The results from the two surveys are remarkably consistent, a fact that lends reassurance to the validity of the measurements. The trend in the mortality increase that they found in their 2006 paper is also consistent with increases in other estimates of mortality from Iraq Body Count and the US Department of Defence. This comparison is shown in the figure below, reproduced from the 2006 Lancet paper by Burnham et al.

More recently, Just Foreign Policy have utilised these different data sets by combining the data for the 2006 Lancet survey with the trend in casualties observed by Iraq Body Count. This melding of data and approaches has led to the creation of a regularly updated estimate of current Iraqi deaths shown above.

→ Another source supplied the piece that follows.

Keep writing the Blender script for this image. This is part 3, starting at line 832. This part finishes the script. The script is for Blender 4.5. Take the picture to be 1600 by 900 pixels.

The formula used to derive the estimate is:
Just Foreign Policy estimate = (Lancet estimate as of July 2006) * ( (Current IBC Deaths) / (IBC Deaths as of July 1, 2006) )
Is this a valid estimate? Well the answer you would get would, of course, be very dependent on who answered the question. In the opinion of this blog this estimate is currently the best available for total deaths during the current Iraq war.

The real figure for Iraqi deaths may of course be somewhat different but is almost certainly of the same order of magnitude. It's a horrifying thought that two of the world's most heralded democracies have allowed a catastrophe of these dimensions to occur.

1 For further discussion of the problems in involved in tracking civilian casualties in Iraq and Afghanistan see But who's counting?